> [GIVEN REQUEST] Give the data again exactly, from its opening line through the line in which "tag(c.build('peg', MAT['rust'], loc=(0.158, 6.1, 2.29)), 'short" appears.

> [DATA SHOWN]
************

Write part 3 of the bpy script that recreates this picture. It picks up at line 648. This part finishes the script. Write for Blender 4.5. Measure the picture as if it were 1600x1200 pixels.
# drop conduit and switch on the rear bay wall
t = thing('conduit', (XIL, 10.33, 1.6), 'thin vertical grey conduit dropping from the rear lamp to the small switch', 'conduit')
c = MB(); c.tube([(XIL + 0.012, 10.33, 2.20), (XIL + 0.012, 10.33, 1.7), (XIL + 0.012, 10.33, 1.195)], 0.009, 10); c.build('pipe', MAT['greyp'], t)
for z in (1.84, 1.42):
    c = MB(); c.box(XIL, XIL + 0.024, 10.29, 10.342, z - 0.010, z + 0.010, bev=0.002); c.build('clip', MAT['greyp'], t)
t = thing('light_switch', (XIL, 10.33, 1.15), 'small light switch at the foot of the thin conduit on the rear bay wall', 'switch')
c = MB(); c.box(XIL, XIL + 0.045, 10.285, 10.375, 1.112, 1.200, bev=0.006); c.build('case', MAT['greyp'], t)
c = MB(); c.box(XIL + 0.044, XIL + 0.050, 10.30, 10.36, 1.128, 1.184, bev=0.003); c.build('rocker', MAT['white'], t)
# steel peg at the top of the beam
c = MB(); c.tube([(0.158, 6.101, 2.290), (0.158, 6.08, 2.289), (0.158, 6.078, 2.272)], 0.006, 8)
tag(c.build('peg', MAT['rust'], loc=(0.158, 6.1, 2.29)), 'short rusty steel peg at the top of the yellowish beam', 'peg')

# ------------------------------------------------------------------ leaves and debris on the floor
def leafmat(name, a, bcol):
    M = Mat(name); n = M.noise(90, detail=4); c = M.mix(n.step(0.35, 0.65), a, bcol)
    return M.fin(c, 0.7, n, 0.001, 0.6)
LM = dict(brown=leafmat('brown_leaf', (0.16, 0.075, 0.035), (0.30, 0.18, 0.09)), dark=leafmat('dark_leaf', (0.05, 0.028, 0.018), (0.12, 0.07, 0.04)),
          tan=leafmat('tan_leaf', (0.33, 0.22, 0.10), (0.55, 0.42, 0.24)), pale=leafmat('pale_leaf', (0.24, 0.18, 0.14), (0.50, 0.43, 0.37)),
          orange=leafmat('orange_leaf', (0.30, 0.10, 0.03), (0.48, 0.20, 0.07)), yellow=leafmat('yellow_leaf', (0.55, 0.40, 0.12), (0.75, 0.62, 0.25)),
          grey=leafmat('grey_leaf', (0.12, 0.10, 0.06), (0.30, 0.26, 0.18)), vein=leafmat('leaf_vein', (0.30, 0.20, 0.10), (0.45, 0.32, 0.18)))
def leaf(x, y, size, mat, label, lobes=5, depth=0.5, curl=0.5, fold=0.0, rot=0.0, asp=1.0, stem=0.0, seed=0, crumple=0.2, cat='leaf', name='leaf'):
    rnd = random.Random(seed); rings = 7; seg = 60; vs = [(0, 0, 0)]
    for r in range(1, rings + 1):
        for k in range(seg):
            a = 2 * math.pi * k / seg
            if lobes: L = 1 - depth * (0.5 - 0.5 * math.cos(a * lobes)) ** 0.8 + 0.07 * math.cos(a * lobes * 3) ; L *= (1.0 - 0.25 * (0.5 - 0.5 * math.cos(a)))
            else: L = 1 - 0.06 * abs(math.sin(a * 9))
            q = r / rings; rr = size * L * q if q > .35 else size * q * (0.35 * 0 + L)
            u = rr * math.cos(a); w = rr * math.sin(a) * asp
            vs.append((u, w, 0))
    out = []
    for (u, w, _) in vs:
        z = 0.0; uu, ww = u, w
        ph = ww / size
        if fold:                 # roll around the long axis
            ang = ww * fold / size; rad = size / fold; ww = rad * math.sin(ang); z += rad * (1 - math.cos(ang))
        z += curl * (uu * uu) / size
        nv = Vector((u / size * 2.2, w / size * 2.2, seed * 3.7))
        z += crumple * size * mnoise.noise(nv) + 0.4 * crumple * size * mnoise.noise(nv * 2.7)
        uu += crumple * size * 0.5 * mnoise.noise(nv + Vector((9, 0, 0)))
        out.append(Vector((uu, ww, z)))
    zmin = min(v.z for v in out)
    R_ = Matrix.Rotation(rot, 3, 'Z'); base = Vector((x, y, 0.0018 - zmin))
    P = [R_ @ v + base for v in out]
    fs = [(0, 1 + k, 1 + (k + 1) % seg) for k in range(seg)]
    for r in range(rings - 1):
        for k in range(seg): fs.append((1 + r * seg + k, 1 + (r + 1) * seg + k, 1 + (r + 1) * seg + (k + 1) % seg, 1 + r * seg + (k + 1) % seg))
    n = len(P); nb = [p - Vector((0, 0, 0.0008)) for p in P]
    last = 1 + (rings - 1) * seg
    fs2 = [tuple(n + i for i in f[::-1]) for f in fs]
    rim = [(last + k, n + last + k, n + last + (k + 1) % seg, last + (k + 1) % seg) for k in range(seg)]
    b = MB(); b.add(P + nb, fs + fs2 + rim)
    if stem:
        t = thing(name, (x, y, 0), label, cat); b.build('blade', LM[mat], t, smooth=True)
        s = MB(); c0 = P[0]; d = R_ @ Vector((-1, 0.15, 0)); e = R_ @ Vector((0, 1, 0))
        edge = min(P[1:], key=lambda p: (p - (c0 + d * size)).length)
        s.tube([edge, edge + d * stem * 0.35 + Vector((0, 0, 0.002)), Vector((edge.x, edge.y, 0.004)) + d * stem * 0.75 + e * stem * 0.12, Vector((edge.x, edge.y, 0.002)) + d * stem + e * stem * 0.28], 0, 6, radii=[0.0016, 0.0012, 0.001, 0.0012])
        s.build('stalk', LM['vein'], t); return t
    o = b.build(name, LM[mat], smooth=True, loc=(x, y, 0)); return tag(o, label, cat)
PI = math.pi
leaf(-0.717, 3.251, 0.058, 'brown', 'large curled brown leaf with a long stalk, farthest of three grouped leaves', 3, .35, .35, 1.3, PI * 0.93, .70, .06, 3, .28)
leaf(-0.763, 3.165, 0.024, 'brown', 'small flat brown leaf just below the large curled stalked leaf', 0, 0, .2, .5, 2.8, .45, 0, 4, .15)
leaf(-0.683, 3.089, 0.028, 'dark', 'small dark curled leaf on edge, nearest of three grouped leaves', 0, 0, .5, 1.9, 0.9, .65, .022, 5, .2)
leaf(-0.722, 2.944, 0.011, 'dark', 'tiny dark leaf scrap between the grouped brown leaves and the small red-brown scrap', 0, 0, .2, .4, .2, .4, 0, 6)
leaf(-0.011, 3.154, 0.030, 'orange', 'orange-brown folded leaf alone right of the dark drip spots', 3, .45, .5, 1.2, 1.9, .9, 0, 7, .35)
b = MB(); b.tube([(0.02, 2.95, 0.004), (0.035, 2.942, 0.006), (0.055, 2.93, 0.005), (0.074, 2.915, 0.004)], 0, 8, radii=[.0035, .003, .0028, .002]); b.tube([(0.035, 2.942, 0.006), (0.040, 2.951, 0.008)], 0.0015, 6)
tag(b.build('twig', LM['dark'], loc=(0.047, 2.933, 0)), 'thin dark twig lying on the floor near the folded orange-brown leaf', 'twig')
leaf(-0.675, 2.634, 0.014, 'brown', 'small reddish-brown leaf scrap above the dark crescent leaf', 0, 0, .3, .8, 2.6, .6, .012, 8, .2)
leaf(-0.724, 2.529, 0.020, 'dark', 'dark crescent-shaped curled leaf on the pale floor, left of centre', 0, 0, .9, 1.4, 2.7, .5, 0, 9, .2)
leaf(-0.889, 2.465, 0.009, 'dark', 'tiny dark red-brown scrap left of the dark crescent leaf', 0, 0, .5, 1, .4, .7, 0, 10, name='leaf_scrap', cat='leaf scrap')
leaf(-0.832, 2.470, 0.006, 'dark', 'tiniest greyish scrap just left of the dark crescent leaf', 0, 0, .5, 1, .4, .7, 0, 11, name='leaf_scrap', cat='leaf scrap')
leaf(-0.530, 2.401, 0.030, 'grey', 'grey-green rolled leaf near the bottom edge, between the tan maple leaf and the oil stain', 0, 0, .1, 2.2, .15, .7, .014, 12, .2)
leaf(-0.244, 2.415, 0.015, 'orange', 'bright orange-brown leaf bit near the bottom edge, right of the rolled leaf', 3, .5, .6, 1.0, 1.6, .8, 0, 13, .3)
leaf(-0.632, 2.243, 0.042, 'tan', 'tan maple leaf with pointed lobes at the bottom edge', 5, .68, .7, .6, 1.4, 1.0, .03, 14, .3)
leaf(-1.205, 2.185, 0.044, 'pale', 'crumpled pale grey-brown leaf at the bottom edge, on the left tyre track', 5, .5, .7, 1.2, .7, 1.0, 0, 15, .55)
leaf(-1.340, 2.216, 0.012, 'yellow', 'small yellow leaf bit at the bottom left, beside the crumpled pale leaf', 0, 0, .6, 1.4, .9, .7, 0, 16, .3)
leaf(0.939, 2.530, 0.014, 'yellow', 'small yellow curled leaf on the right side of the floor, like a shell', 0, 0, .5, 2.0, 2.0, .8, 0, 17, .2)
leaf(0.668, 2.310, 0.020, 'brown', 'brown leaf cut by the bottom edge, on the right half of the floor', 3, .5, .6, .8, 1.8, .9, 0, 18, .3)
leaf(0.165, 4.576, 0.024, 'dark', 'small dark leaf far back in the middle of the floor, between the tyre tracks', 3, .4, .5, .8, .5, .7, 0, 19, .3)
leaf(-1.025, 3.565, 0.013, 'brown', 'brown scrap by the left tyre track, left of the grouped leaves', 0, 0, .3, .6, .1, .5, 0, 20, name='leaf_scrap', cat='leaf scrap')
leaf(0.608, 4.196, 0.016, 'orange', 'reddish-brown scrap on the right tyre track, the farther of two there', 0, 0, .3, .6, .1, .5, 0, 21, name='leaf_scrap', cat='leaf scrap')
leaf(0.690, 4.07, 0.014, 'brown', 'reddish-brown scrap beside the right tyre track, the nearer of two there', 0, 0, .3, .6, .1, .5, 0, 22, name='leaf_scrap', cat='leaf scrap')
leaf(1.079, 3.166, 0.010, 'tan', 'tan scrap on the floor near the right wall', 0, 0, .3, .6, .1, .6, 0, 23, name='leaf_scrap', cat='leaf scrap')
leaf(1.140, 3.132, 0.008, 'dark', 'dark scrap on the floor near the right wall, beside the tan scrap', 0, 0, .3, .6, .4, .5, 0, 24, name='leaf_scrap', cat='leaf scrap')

************

> [WORKED SOLUTION]
Write part 3 of the bpy script that recreates this picture. It picks up at line 648. This part finishes the script. Write for Blender 4.5. Measure the picture as if it were 1600x1200 pixels.
# drop conduit and switch on the rear bay wall
t = thing('conduit', (XIL, 10.33, 1.6), 'thin vertical grey conduit dropping from the rear lamp to the small switch', 'conduit')
c = MB(); c.tube([(XIL + 0.012, 10.33, 2.20), (XIL + 0.012, 10.33, 1.7), (XIL + 0.012, 10.33, 1.195)], 0.009, 10); c.build('pipe', MAT['greyp'], t)
for z in (1.84, 1.42):
    c = MB(); c.box(XIL, XIL + 0.024, 10.29, 10.342, z - 0.010, z + 0.010, bev=0.002); c.build('clip', MAT['greyp'], t)
t = thing('light_switch', (XIL, 10.33, 1.15), 'small light switch at the foot of the thin conduit on the rear bay wall', 'switch')
c = MB(); c.box(XIL, XIL + 0.045, 10.285, 10.375, 1.112, 1.200, bev=0.006); c.build('case', MAT['greyp'], t)
c = MB(); c.box(XIL + 0.044, XIL + 0.050, 10.30, 10.36, 1.128, 1.184, bev=0.003); c.build('rocker', MAT['white'], t)
# steel peg at the top of the beam
c = MB(); c.tube([(0.158, 6.101, 2.290), (0.158, 6.08, 2.289), (0.158, 6.078, 2.272)], 0.006, 8)
tag(c.build('peg', MAT['rust'], loc=(0.158, 6.1, 2.29)), 'short rusty steel peg at the top of the yellowish beam', 'peg')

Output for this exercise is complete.